古名サマリア・サマリヤ (Samaria)。ただし「サマリア」は、西岸北半一帯、あるいは古代には現在のイスラエル領にもまたがる一帯の地域名としても使われ、たとえばサマリア人はその意味である。
カナン人などによる遺跡が残る。
紀元前9世紀に、北イスラエル王国のオムリ王が、シェメル(ショムロン)から山を銀2タラント(ニカル)で買い取り、そこに首都を建設した[2]。なお、現在のセバスティヤの町はこの山の斜面に位置する。この都市は、シェメルにちなみ、サマリア(サマリヤ)と名づけられた。シェメルは人名とする説が有力だが、詳細は不明。のちには、シャマル(守る)に掛けられ、「律法を守る者」の意味とされた。
その後、アッシリア王シャルマネセル5世がサマリアを攻め、サマリア王ホセアに朝貢を課した。ホセアはエジプトのソ王に入貢し救援を求めたが、シャルマネセルに発覚し、シャルマネセルはホセアを捕え、サマリアを3年間包囲した[3]。紀元前722年(ホセア9年)、サマリアは占領され、北イスラエル王国は滅亡した。
この直後、シャルマネセルは死去し、サルゴン2世がアッシリア王に就いた。サルゴンにより、イスラエル人はアッシリアの各地に強制移住させられ(アッシリア捕囚)、旧イスラエル王国(サマリア地域)へはアッシリア人やアラム人が移住した。サマリアはユダヤ人支配の根拠地となり、ユダヤ人からは悪徳の街とみなされた[4]。
紀元前331年にアレクサンドロス3世、紀元前108年にはヨハネ・ヒルカノス1世により都市は破壊された。紀元前63年、古代ローマのポンペイウスにより再建された。

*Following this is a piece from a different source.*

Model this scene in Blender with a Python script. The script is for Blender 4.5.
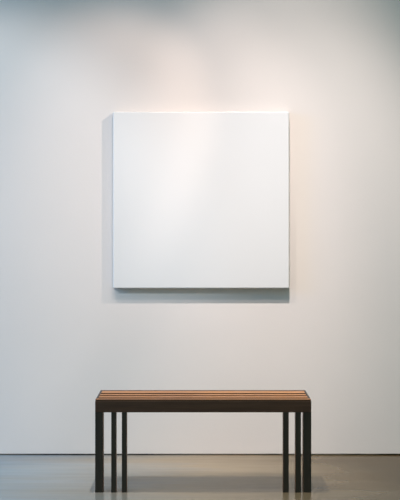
import bpy, bmesh, math, random
from mathutils import Vector
S = bpy.context.scene
for o in list(bpy.data.objects): bpy.data.objects.remove(o)

# ---------------------------------------------------------------- camera
F_PX = 1481.0            # focal length in pixels of a 400x500 frame
CAM_Z, CAM_Y = 1.316, -8.292
cd = bpy.data.cameras.new('camera'); cam = bpy.data.objects.new('camera', cd)
S.collection.objects.link(cam); S.camera = cam
cd.sensor_fit = 'VERTICAL'; cd.sensor_height = 24; cd.lens = F_PX * 24 / 500
cd.shift_y = -30 / 500
cam.location = (0, CAM_Y, CAM_Z); cam.rotation_euler = (math.radians(90), 0, 0)

# ---------------------------------------------------------------- light
S.view_settings.view_transform = 'Standard'; S.view_settings.look = 'None'
S.view_settings.gamma = 1; S.view_settings.use_curve_mapping = False
S.view_settings.exposure = 0.0
w = bpy.data.worlds.new('world'); S.world = w; w.use_nodes = True
w.node_tree.nodes['Background'].inputs[0].default_value = (0.2208, 0.2881, 0.2371, 1)
w.node_tree.nodes['Background'].inputs[1].default_value = 1.0

def rgb_light(ld, rgb):
    e = max(rgb); ld.energy = e; ld.color = [c / e for c in rgb]
def spot(name, loc, aim, rgb, cone, blend, size=0.03):
    ld = bpy.data.lights.new(name, 'SPOT'); o = bpy.data.objects.new(name, ld)
    S.collection.objects.link(o); o.location = loc
    rgb_light(ld, rgb); ld.spot_size = math.radians(cone); ld.spot_blend = blend
    ld.shadow_soft_size = size
    o.rotation_euler = (Vector(aim) - Vector(loc)).to_track_quat('-Z', 'Y').to_euler()
    return o
spot('track_spot_right', (1.066, -1.291, 3.017), (-1.478, 0, 1.269), (83.1, 64.4, 54.2), 47.359, 0.5)
spot('track_spot_left', (-1.278, -2.168, 4.424), (-0.005, 0, 0.117), (210.7, 173.7, 150.1), 35.008, 0.999)
spot('track_spot_centre', (0.302, -2.304, 4.684), (0.854, 0, 0.571), (372.3, 338.9, 322.6), 35.111, 1.0)
spot('track_spot_outer', (-2.463, -3.2, 2.901), (-1.408, 0, 1.317), (158.5, 169.5, 178.2), 43.292, 0.553)
spot('track_spot_inner', (0.072, -2.757, 4.376), (-0.255, 0, 1.263), (161.4, 129.9, 119.4), 35.605, 0.659)
spot('track_spot_upper', (0.287, -2.163, 4.361), (0.553, 0, 1.663), (277.5, 232.4, 211.8), 36.826, 0.999)
spot('bench_fill_spot', (-0.25, -1.20, 4.3), (-0.22, -1.40, 0), (382.5, 350.7, 300.9), 40, 0.5)  # added spot, brightens the floor and the bench top
# added cool fill light, unseen, far to the left of the frame
wd = bpy.data.lights.new('cool_fill_left', 'AREA'); wo = bpy.data.objects.new('cool_fill_left', wd)
S.collection.objects.link(wo); wo.location = (-6, -2.5, 2.8); wd.shape = 'SQUARE'; wd.size = 2.0
rgb_light(wd, (4.7, 44.3, 113.2))
wo.rotation_euler = (Vector((0, 0, 1.8)) - wo.location).to_track_quat('-Z', 'Y').to_euler()

# ---------------------------------------------------------------- materials
def mat(name, col, rough=.5, spec=.5):
    m = bpy.data.materials.new(name); m.use_nodes = True
    b = m.node_tree.nodes['Principled BSDF']
    b.inputs['Base Color'].default_value = (*col, 1); b.inputs['Roughness'].default_value = rough
    b.inputs['Specular IOR Level'].default_value = spec
    return m, m.node_tree, b
def noise(nt, scale, detail=4, stretch=(1, 1, 1), rough=.5):
    tc = nt.nodes.new('ShaderNodeTexCoord'); mp = nt.nodes.new('ShaderNodeMapping')
    mp.inputs['Scale'].default_value = stretch
    n = nt.nodes.new('ShaderNodeTexNoise'); n.inputs['Scale'].default_value = scale
    n.inputs['Detail'].default_value = detail; n.inputs['Roughness'].default_value = rough
    nt.links.new(tc.outputs['Object'], mp.inputs[0]); nt.links.new(mp.outputs[0], n.inputs[0])
    return n
def ramp(nt, src, stops):
    r = nt.nodes.new('ShaderNodeValToRGB'); e = r.color_ramp.elements
    while len(e) < len(stops): e.new(.5)
    for k, (p, c) in zip(e, stops): k.position = p; k.color = (*c, 1)
    nt.links.new(src, r.inputs[0]); return r
def bump(nt, b, src, strength, dist):
    k = nt.nodes.new('ShaderNodeBump'); k.inputs['Strength'].default_value = strength
    k.inputs['Distance'].default_value = dist
    nt.links.new(src, k.inputs['Height']); nt.links.new(k.outputs[0], b.inputs['Normal'])

PLASTER, nt, b = mat('white_plaster', (.84, .80, .78), .9, .15)
n = noise(nt, 1.2, 3); r = ramp(nt, n.outputs[0], [(.3, (.825, .786, .766)), (.7, (.855, .814, .794))])
nt.links.new(r.outputs[0], b.inputs['Base Color'])
n2 = noise(nt, 140, 2); bump(nt, b, n2.outputs[0], .15, .002)

CONCRETE, nt, b = mat('sealed_concrete', (.4, .38, .35), .6, 0)
# mottled slab: cool grey towards the left, browner and darker towards the right
n = noise(nt, 1.1, 5, (.5, 3.2, 1), .55)
sx = nt.nodes.new('ShaderNodeSeparateXYZ'); nt.links.new(nt.nodes['Texture Coordinate'].outputs['Object'], sx.inputs[0])
mr = nt.nodes.new('ShaderNodeMapRange'); mr.inputs['From Min'].default_value = -1.3; mr.inputs['From Max'].default_value = 1.3
nt.links.new(sx.outputs['X'], mr.inputs['Value'])
ma = nt.nodes.new('ShaderNodeMath'); ma.operation = 'MULTIPLY_ADD'; ma.inputs[1].default_value = .45
nt.links.new(n.outputs[0], ma.inputs[0])
mb = nt.nodes.new('ShaderNodeMath'); mb.operation = 'SUBTRACT'; mb.inputs[1].default_value = .225
nt.links.new(mr.outputs[0], mb.inputs[0]); nt.links.new(mb.outputs[0], ma.inputs[2])
r = ramp(nt, ma.outputs[0], [(.05, (.30, .385, .47)), (.5, (.325, .262, .182)), (.9, (.100, .066, .026))])
n5 = noise(nt, 5, 6, (.35, 3.0, 1), .65)
r5 = ramp(nt, n5.outputs[0], [(.3, (.84, .84, .84)), (.7, (1.0, 1.0, 1.0))])
mx = nt.nodes.new('ShaderNodeMix'); mx.data_type = 'RGBA'; mx.blend_type = 'MULTIPLY'; mx.inputs[0].default_value = 1
nt.links.new(r.outputs[0], mx.inputs[6]); nt.links.new(r5.outputs[0], mx.inputs[7])
df = nt.nodes.new('ShaderNodeBsdfDiffuse'); nt.links.new(mx.outputs[2], df.inputs[0])
gl = nt.nodes.new('ShaderNodeBsdfGlossy'); gl.inputs['Color'].default_value = (.95, .93, .90, 1)
n3 = noise(nt, 3.0, 5, (.5, 2, 1), .6)
rr = ramp(nt, n3.outputs[0], [(.3, (.10,) * 3), (.7, (.20,) * 3)]); nt.links.new(rr.outputs[0], gl.inputs['Roughness'])
ms = nt.nodes.new('ShaderNodeMixShader'); ms.inputs[0].default_value = .26
nt.links.new(df.outputs[0], ms.inputs[1]); nt.links.new(gl.outputs[0], ms.inputs[2])
n4 = noise(nt, 2.2, 3, (.4, 1.5, 1))
bp = nt.nodes.new('ShaderNodeBump'); bp.inputs['Strength'].default_value = .1; bp.inputs['Distance'].default_value = .01
nt.links.new(n4.outputs[0], bp.inputs['Height']); nt.links.new(bp.outputs[0], gl.inputs['Normal'])
nt.links.new(ms.outputs[0], nt.nodes['Material Output'].inputs[0])

REVEAL, nt, b = mat('dark_shadow_gap', (.16, .15, .13), .8, .2)
n = noise(nt, 2.2, 4); r = ramp(nt, n.outputs[0], [(.38, (.05, .045, .035)), (.6, (.30, .28, .25))])
nt.links.new(r.outputs[0], b.inputs['Base Color'])

CANVAS, nt, b = mat('white_gesso_canvas', (.82, .84, .86), .8, .25)
n = noise(nt, 420, 2); bump(nt, b, n.outputs[0], .08, .001)
CANVAS_EDGE, nt, b = mat('grey_canvas_edge', (.38, .375, .37), .9, .1)

def wood(name, dark, light, rough, ax, spec=.4):
    m, nt, b = mat(name, dark, rough, spec)
    st = [14, 14, 14]; st[ax] = .9
    n = noise(nt, 3.5, 6, st, .65)
    r = ramp(nt, n.outputs[0], [(.3, dark), (.7, light)]); nt.links.new(r.outputs[0], b.inputs['Base Color'])
    bump(nt, b, n.outputs[0], .12, .001); return m
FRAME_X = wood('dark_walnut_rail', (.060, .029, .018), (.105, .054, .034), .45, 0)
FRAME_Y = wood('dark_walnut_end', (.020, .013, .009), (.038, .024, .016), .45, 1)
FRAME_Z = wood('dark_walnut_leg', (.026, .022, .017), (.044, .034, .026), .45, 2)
INNER_LIT = wood('lit_walnut_inner_face', (.26, .10, .040), (.36, .15, .06), .4, 2)
SLAT = wood('oiled_teak_slat', (.30, .105, .026), (.60, .25, .070), .42, 0)

# ---------------------------------------------------------------- mesh helpers
def box(name, x0, x1, y0, y1, z0, z1, m, parent=None, bev=.002, seg=2, cuts=0):
    me = bpy.data.meshes.new(name); bm = bmesh.new()
    c = ((x0 + x1) / 2, (y0 + y1) / 2, (z0 + z1) / 2)
    px, py, pz = parent.location if parent else (0, 0, 0)
    bmesh.ops.create_cube(bm, size=1)
    for v in bm.verts: v.co = Vector((v.co.x * (x1 - x0), v.co.y * (y1 - y0), v.co.z * (z1 - z0)))
    if bev: bmesh.ops.bevel(bm, geom=list(bm.edges), offset=bev, segments=seg, profile=.5, affect='EDGES')
    bm.to_mesh(me); bm.free(); me.materials.append(m)
    o = bpy.data.objects.new(name, me); S.collection.objects.link(o)
    if parent: o.parent = parent
    o.location = (c[0] - px, c[1] - py, c[2] - pz)
    return o
def structure(o): o['kind'] = 'structure'; return o

# ---------------------------------------------------------------- the room
structure(box('floor', -6, 6, -9.5, .25, -.15, 0, CONCRETE, bev=0))
structure(box('wall_back', -6, 6, 0, .25, .007, 5.2, PLASTER, bev=.0015))
structure(box('reveal_strip_back', -6, 6, .008, .24, 0, .007, REVEAL, bev=0))  # dark strip in the reveal under the wall, the gap's shade painted in

# ---------------------------------------------------------------- the canvas on the wall
def wx(px): return (px - 200) / 178.6
T = .053
m_ = (8.292 - T) / F_PX                      # metres per pixel at the canvas face
cx0, cx1 = (113.0 - 200) * m_, (289.2 - 200) * m_
cz0, cz1 = CAM_Z - (288.2 - 220) * m_, CAM_Z + (220 - 111.8) * m_
root = bpy.data.objects.new('canvas', None); S.collection.objects.link(root)
root.location = ((cx0 + cx1) / 2, -.002, cz0); root.empty_display_size = .2
root['label'] = 'large blank white square canvas hung on the plaster wall above the bench'
root['category'] = 'canvas'
def canvas_wrap():
    # a cloth shell wrapped over stretcher bars: front, four softly rounded sides, folded to the back
    me = bpy.data.meshes.new('canvas_cloth'); bm = bmesh.new()
    hw, h = (cx1 - cx0) / 2, cz1 - cz0
    def ring(ins, y):
        return [bm.verts.new((x, y, z)) for x, z in ((-hw + ins, ins), (hw - ins, ins), (hw - ins, h - ins), (-hw + ins, h - ins))]
    prof = [(.030, 0), (.0005, 0), (0, -.002), (0, -T + .006), (.0006, -T + .0028), (.0022, -T + .0008), (.005, -T), (.04, -T - .0002)]
    rs = [ring(i, y) for i, y in prof]
    for a, c in zip(rs, rs[1:]):
        for k in range(4): bm.faces.new((a[k], a[(k + 1) % 4], c[(k + 1) % 4], c[k]))
    bm.faces.new(rs[-1])
    bmesh.ops.recalc_face_normals(bm, faces=bm.faces[:])
    bm.to_mesh(me); bm.free(); me.materials.append(CANVAS); me.materials.append(CANVAS_EDGE)
    for p in me.polygons:
        if abs(p.normal.y) < .3: p.material_index = 1      # sides greyed to curb the light they bounce onto the wall
    o = bpy.data.objects.new('canvas_cloth', me); S.collection.objects.link(o); o.parent = root
canvas_wrap()

# ---------------------------------------------------------------- the bench
D = 7.15; YF = CAM_Y + D; YB = YF + .40          # front and back planes
def bx(px): return (px - 200) * D / F_PX
H = .445
bench = bpy.data.objects.new('bench', None); S.collection.objects.link(bench)
bench.location = (bx(203.5), (YF + YB) / 2, 0); bench.empty_display_size = .2
bench['label'] = 'long dark wooden bench with orange-brown slatted seat on the concrete floor'
bench['category'] = 'bench'
X0, X1 = bx(95.1), bx(311.3)
RZ0 = H - .058; TOP = H - .003
ET = .010                                        # end rail thickness
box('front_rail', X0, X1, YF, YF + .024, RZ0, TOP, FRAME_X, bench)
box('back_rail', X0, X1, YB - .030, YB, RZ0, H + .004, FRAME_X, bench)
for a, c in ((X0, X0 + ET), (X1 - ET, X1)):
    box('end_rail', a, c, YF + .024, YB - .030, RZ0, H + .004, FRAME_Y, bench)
# four seat slats running lengthwise, a little proud of the frame
SL = [(YF + .002, .034), (YF + .078, .052), (YF + .170, .048), (YF + .262, .090)]
for k, (y, wd) in enumerate(SL):
    e = 0 if k == 0 else ET
    sl = box('seat_slat', X0 + e + .001, X1 - e - .001, y, y + wd, TOP, H + .005, SLAT, bench, bev=.0015)
    sl.data.materials.append(FRAME_X)
    for p in sl.data.polygons:
        if abs(p.normal.y) > .9: p.material_index = 1            # edges darkened: shade of the gaps put into the colour
    sl['label'] = 'orange-brown oiled slat'

box('gap_blocker_panel', X0 + ET, X1 - ET, YF + .024, YB - .030, TOP - .040, TOP - .026, FRAME_X, bench)   # added dark board, stops light falling through the slat gaps

# visible row of legs, then the row that stands exactly behind the inner ones
for p0, p1, dp in ((95.1, 103.0, .075), (111.2, 116.1, .06), (121.8, 126.8, .05), (283.1, 288.8, .05), (295.5, 301.0, .06), (303.4, 311.3, .075)):
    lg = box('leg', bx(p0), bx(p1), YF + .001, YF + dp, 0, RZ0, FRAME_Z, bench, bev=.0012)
    lg.data.materials.append(INNER_LIT)
    for p in lg.data.polygons:
        if p.normal.x * (200 - p0) > .9 * abs(200 - p0): p.material_index = 1   # inner face browner: light falling on it painted into the colour
for p0, p1 in ((111.1, 116.6), (121.6, 127.1), (283.3, 288.9), (295.6, 301.0)):
    c = ((p0 + p1) / 2 - 200) * (D + .37) / F_PX; hw = .0118
    box('leg', c - hw, c + hw, YB - .045, YB - .001, 0, RZ0, FRAME_Z, bench, bev=.0012)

紀元前27年、アウグストゥスがヘロデ大王にこの都市を献上した。ヘロデは都市を再建・拡大し、セバステ (Σεβαστη, Sebastē) と改称した。これはアウグストゥスの称号の1つで、ギリシャ語で「尊敬すべし」を意味し、ロシアのセヴァストポリとも同語源である。現在のアラビア語名サバスティーヤの元である。
西岸地区の他の地域同様、1947年の国連パレスチナ分割決議ではアラブ人地区となり、1948年–1949年の第一次中東戦争でヨルダンによる占領下におかれ、1967年の第三次中東戦争でイスラエルによる占領下に置かれた。